* DATASET CONTENT *
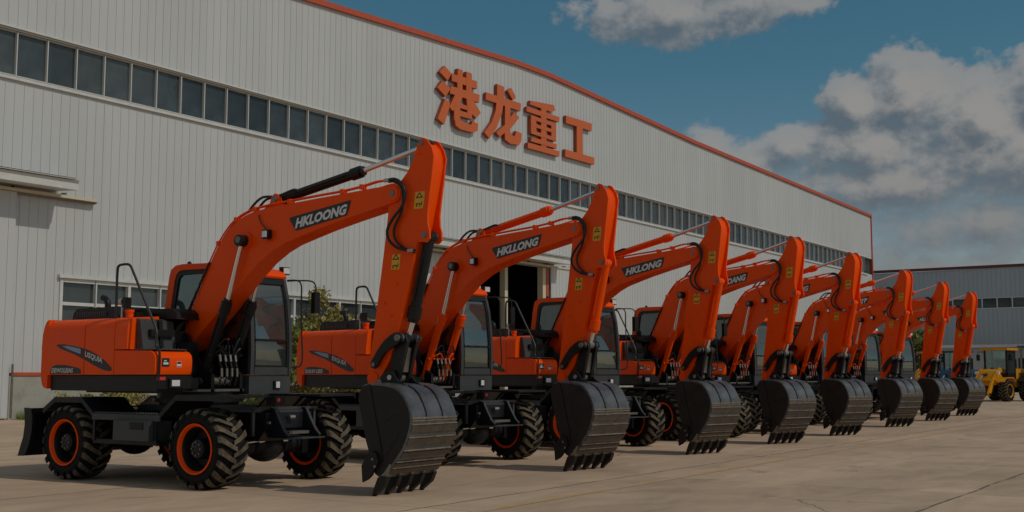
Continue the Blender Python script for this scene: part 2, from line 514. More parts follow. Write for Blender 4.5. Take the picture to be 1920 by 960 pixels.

...

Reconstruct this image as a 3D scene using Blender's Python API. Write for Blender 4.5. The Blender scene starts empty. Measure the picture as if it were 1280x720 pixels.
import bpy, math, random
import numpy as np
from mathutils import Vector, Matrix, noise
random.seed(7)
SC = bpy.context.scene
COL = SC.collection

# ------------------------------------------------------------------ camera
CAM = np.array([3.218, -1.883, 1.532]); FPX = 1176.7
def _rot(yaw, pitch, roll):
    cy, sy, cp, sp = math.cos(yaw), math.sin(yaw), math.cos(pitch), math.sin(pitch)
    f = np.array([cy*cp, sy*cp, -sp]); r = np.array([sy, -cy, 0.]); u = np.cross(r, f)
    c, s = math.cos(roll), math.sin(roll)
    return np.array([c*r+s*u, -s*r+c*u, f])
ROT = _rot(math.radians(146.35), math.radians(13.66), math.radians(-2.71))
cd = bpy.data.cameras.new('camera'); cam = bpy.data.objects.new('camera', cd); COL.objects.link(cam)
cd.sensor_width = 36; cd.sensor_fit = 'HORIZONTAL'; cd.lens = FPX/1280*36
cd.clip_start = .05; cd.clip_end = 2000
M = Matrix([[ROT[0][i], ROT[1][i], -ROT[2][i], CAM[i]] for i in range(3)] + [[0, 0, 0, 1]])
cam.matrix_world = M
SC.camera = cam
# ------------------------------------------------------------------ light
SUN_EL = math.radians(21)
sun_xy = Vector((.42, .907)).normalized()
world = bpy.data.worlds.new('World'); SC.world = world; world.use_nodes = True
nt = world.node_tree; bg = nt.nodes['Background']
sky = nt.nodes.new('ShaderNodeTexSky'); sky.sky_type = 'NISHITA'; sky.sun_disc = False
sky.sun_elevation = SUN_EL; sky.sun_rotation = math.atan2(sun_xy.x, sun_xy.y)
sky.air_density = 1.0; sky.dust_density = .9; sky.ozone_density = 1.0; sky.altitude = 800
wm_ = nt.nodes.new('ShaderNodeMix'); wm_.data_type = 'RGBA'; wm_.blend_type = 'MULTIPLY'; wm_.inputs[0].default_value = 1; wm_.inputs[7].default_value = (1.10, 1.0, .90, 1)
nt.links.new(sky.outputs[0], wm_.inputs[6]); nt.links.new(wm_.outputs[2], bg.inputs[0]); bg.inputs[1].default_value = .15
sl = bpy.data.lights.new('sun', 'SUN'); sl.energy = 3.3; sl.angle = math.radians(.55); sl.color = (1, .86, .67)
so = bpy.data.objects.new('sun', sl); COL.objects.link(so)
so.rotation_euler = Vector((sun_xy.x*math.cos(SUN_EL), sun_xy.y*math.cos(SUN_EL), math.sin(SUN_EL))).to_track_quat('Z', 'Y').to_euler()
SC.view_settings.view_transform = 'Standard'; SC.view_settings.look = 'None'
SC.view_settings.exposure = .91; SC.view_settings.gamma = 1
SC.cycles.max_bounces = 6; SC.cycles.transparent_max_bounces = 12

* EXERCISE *
Tally the lines holding the string "Blender" and give only the count.

* RESPONSE TO THE EXERCISE *
2